Comparing the example of Montpellier with that of its counterpart, the Nice Côte d'Azur Metropolis, which switched to public water management in 2015, will enable us to move beyond the specificity of Montpellier and its struggles in the debate on management methods.

The comparison enriches the explanation, and new avenues of analysis may be discovered, or elements may be added to refine the concepts identified: "It is often argued that apples and pears are incomparable; but the inevitable counter-argument is: how can we know until we have compared them?" (SARTORI, Giovanni, 1994).

As Mr. Aristide MAMILO is a member of the Cabinet of the President of Montpellier Méditerranée Métropole, assigned to work with the elected officials in charge of implementing the water authority, the challenge will be to apply the mechanisms of "Participatory objectivation" (Bourdieu, 1992, 2001, 2003) to this research project. Objectification of the sociologist's subjective relationship with his object. This approach enables a return to more reflexive methodologies that attempt to understand human and organizational actions through a practical relationship to practice. To escape scholastic confinement, Bourdieu (1997) recommends not shying away from tasks considered the humblest of the researcher's trade, such as direct observation, interviews, data coding or statistical analysis.

► The field survey:
As the majority of the protagonists in both camps, Pro DSP and Pro Régie, are still present in the economic-political-associative sphere, the use of a field survey is pertinent. The data gathered will add depth and value to empirical work on the subject. The form taken will vary according to the demonstration required (Hughes Everett, 1996).

Observation

Any remunicipalization requires us to ask ourselves who will be in charge of implementing the reform. One of the prerequisites for successful remunicipalization is to have in-house managers you can rely on. Can this analogy be applied to Montpellier's return to public water management? The hypothesis is that local managers resisted the application of the reform in the direction desired by the executive. The focus should not be on the outcome of individual deliberation, but on the way in which the individual constructs and legitimizes this choice. We need to study the procedure that the actor implements, rather than analyzing only the result (Simon Herbert 1955, 1978). Is it not the case, as Simon envisages, that the rationality of the DEA was achieved in and through the calculation of the dismemberment of the public water and sanitation service? But in the knowledge of empirical reality and the intuition of the future to be known, the reform was not technically feasible. And even if it were, an 18-month implementation period would only be valid for an autonomous public utility, with the local authority retaining control of the public service but individualizing the activity by giving it financial autonomy.

Maintenance

To analyze the attitudes of the protagonists at the heart of this battle, Mr. Aristide MAMILO will conduct a series of semi-directive and free interviews in the different camps.

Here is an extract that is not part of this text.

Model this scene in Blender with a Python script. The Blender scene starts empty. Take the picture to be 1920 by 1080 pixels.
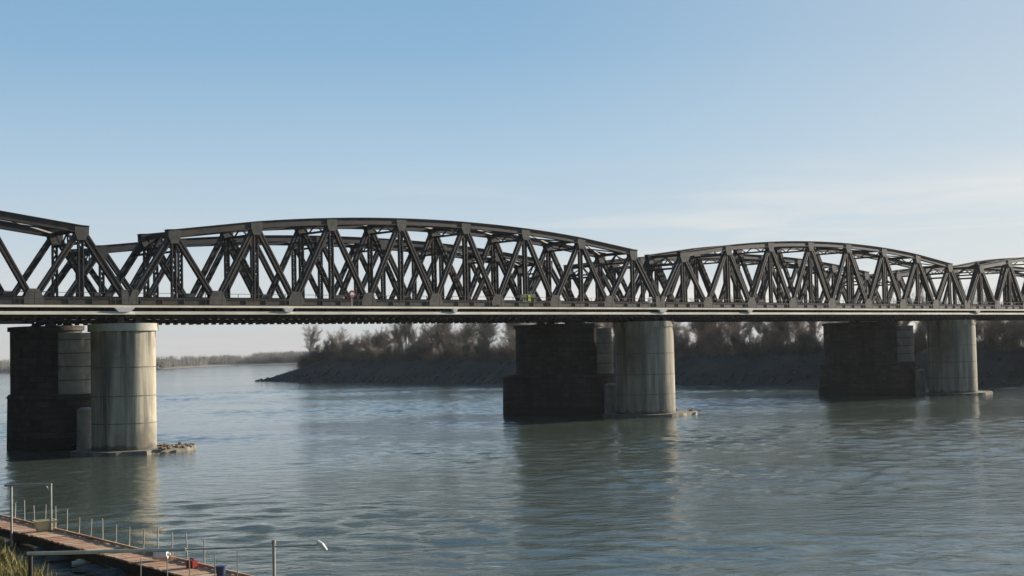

► Data will also be collected through another main source, namely :

Field documentation:

To carry out this historical study, we will draw on four main sources of information:

  • Existing scientific literature concerning water management modes and governance in France (BLANCHET T., HERZBERG C. 2017). Study on the governance and organization of drinking water services returned to public management in France (2000-2016). Latts. HAL.

We will survey :

  • Scientific theses and articles, scientific reports, legal and technical studies
  • Local historical documentation (regional press, articles, reports, petitions, notes, etc.)
  • Technical and financial archives of local authorities, internal notes, municipal deliberations and communications, financial documents, contracts, etc.
  • Semi-structured qualitative interviews with key players in the area (politicians, associations, activists, managers, etc.).

Finally, he will have free recourse to theoretical sampling, i.e. the choice of data sources will be based on the evolution of the understanding of the problem throughout the research process. No source will be excluded a priori. He will use his privileged position as "observer-participant" to add value to the whole.

Expected results

This thesis proposes to explain a sequence of public action: the return to public water management in Montpellier in 2014, after 25 years of public service delegation to VEOLIA. It will therefore analyze the phenomenon whereby the idea of a return to public management, which has been outside the political debate since 1989, is beginning to nibble away at areas of legitimacy according to the following stages described by Overton: from the unthinkable to the radical, from the acceptable to the reasonable, from the popular to public policy.

A first expected outcome of this work is to generate new knowledge in the sphere of organizational sociology by tackling politicization phenomena.

It will first be shown that taking into account the temporal dimensions of public action enables us to better understand the nature and meaning of these dynamics of change (Jacques de Maillard, 2006). It will also highlight the plurality of temporalities that clash in these public action processes (political time, administrative time), as well as the predominance of a political temporality that imposes itself on the various actors (Dammame, Jobert, 1995).

The collaboration between the PhD student and the LABORATORY, and the survey of the players involved in this process, will enable the results of the research to be regularly disseminated in different spheres, offering expertise that can be mobilized by everyone, right down to the citizens.

PLANNING

The project will be carried out over three years, in three phases of one year each.

The first phase will be devoted to an introduction to research. Bibliographical research will complete the research already carried out for this project. Then, reading books, articles and journals will enable us to amend the project and, if necessary, adopt new directions.

Fieldwork will be carried out in conjunction with the construction of a system of hypotheses with comparative variables.

In the second phase, we will continue our fieldwork and begin drafting a thesis outline.

Finally, the third phase will be dedicated to finalizing the thesis and preparing the defence.